Task to carry out: Using the records below, quote only the span that opens with the line containing "Reconstruct this image" and closes with the line containing "scn.camera = cam", exactly and inclusively.

Dataset rows:
>> Start

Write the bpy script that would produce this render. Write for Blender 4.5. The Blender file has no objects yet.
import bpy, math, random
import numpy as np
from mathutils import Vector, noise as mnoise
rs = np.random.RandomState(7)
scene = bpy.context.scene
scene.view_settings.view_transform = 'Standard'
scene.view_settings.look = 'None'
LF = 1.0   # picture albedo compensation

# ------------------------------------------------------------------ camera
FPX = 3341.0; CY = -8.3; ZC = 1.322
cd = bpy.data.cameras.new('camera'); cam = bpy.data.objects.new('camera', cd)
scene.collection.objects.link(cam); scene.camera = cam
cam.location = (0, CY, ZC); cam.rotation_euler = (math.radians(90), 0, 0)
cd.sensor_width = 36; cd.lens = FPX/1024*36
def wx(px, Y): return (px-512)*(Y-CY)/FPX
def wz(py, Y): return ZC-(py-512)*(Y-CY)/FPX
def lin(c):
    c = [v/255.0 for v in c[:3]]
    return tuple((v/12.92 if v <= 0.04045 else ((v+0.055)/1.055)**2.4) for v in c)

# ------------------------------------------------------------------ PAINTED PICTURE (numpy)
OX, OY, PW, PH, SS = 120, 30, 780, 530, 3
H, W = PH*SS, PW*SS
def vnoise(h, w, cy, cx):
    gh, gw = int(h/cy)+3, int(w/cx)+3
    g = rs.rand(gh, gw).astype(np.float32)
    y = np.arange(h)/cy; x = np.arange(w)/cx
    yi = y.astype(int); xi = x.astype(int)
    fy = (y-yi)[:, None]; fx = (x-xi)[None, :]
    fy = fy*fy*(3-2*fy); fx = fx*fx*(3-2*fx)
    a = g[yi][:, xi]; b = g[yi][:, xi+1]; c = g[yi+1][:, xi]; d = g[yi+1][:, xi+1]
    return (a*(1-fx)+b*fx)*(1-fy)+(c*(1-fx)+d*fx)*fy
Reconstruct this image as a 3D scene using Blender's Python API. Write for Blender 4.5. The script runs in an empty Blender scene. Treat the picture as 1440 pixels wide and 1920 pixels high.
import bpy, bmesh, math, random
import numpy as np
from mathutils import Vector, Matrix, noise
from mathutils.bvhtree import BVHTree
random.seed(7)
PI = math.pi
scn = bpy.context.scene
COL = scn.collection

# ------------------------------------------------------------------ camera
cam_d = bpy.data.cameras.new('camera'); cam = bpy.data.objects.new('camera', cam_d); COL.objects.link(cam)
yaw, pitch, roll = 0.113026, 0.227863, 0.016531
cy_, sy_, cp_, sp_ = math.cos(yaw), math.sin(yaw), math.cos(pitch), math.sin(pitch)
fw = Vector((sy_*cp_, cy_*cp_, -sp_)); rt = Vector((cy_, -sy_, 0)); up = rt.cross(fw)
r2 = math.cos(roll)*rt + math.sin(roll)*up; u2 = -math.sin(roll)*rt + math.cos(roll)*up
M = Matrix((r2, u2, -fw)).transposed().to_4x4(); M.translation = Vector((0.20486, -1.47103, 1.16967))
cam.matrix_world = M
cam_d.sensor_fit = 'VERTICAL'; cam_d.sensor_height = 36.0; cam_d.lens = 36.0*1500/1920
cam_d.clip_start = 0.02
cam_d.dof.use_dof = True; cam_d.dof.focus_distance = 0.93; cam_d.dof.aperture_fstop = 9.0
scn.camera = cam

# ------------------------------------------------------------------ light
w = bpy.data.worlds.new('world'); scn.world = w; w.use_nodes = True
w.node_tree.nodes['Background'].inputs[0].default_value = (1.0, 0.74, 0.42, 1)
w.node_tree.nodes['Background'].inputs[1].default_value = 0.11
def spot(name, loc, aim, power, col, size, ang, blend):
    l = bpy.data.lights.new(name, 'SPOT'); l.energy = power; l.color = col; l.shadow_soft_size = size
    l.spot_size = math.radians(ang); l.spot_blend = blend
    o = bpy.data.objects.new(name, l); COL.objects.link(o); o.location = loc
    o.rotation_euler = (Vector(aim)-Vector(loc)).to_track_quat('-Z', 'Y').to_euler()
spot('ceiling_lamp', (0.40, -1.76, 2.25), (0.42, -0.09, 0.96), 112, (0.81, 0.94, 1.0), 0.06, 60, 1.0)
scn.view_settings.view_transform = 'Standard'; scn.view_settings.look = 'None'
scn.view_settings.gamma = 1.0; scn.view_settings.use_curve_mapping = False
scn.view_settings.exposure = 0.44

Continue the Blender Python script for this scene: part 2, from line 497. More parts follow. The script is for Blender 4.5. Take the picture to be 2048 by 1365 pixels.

>> End

Task output:
Reconstruct this image as a 3D scene using Blender's Python API. Write for Blender 4.5. The script runs in an empty Blender scene. Treat the picture as 1440 pixels wide and 1920 pixels high.
import bpy, bmesh, math, random
import numpy as np
from mathutils import Vector, Matrix, noise
from mathutils.bvhtree import BVHTree
random.seed(7)
PI = math.pi
scn = bpy.context.scene
COL = scn.collection

# ------------------------------------------------------------------ camera
cam_d = bpy.data.cameras.new('camera'); cam = bpy.data.objects.new('camera', cam_d); COL.objects.link(cam)
yaw, pitch, roll = 0.113026, 0.227863, 0.016531
cy_, sy_, cp_, sp_ = math.cos(yaw), math.sin(yaw), math.cos(pitch), math.sin(pitch)
fw = Vector((sy_*cp_, cy_*cp_, -sp_)); rt = Vector((cy_, -sy_, 0)); up = rt.cross(fw)
r2 = math.cos(roll)*rt + math.sin(roll)*up; u2 = -math.sin(roll)*rt + math.cos(roll)*up
M = Matrix((r2, u2, -fw)).transposed().to_4x4(); M.translation = Vector((0.20486, -1.47103, 1.16967))
cam.matrix_world = M
cam_d.sensor_fit = 'VERTICAL'; cam_d.sensor_height = 36.0; cam_d.lens = 36.0*1500/1920
cam_d.clip_start = 0.02
cam_d.dof.use_dof = True; cam_d.dof.focus_distance = 0.93; cam_d.dof.aperture_fstop = 9.0
scn.camera = cam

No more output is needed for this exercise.